On October 11 the body was discovered of radio host Fabián Ramírez López of regional radio station La Magia 97.1 on the outskirts of Mazatlán, Sinaloa. He had gone missing 48 hours earlier, after leaving his home for work.
On November 2 the murder occurred of Bladimir Antuna García, a reporter with the Durango newspaper El Tiempo, who covered public safety and justice matters. He was abducted that morning and 12 hours later his body showing signs of torture was discovered. He had been strangled and around his neck hung a sign saying This is what happened to me for giving information to the soldiers and for writing more than I should.
Among innumerable acts of violence against journalists and media were the following:
On April 19 Mario Robles, a cartoonist with the newspaper Noticias Voz e Imagen de Oaxaca, reported that he had been seriously beaten and given a death threat by member of the Institutional Revolutionary Party (PRI).
On May 27 Veracruz reporter and columnist Fidel Pérez Sánchez was reported missing, and his family filed a formal notice with the Attorney Generals Office.
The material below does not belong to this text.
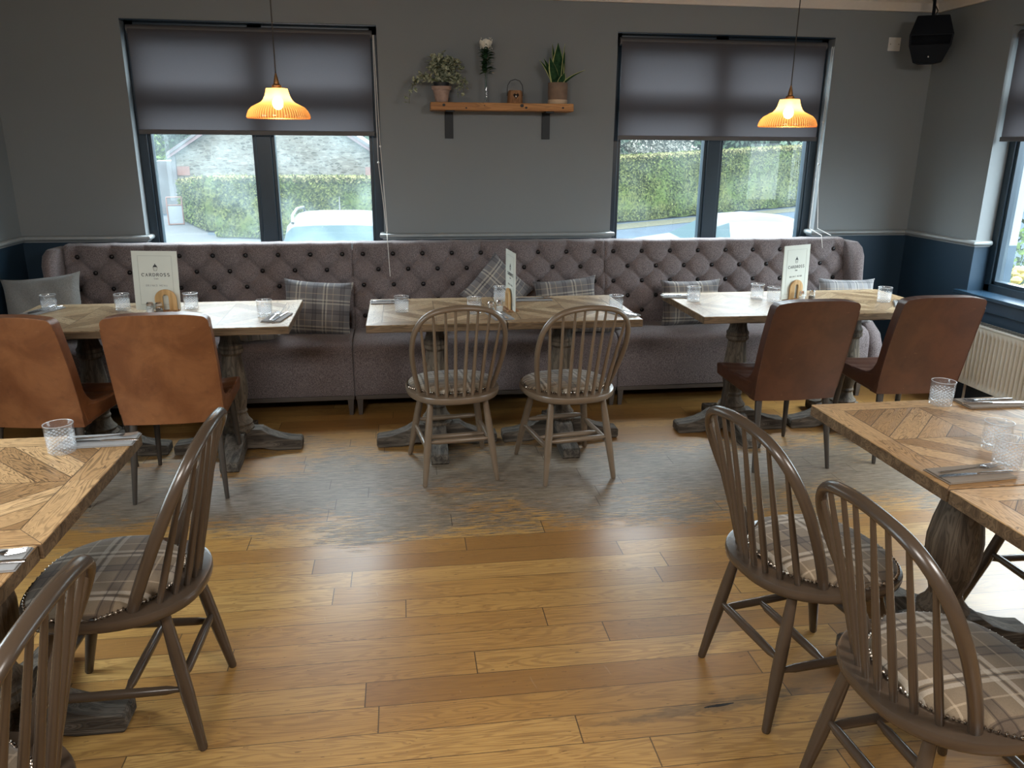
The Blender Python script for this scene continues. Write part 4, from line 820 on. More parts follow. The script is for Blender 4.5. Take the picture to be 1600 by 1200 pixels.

He appeared with signs of having been beaten 24 hours later.
On August 18 the building of the newspaper El Siglo de Torreón in Coahuila was shot at by unidentified assailants; there were no reports of injuries, only damage to the building, the paper said.
On August 29 unidentified assailants shot at the home of Oaxaca journalist Guillermo Bejarano Soto in Salina Cruz port.
On September 8 the weekly newspaper Río Doce in Culiacán, Sinaloa, was the scene of a hand-grenade attack by a criminal gang.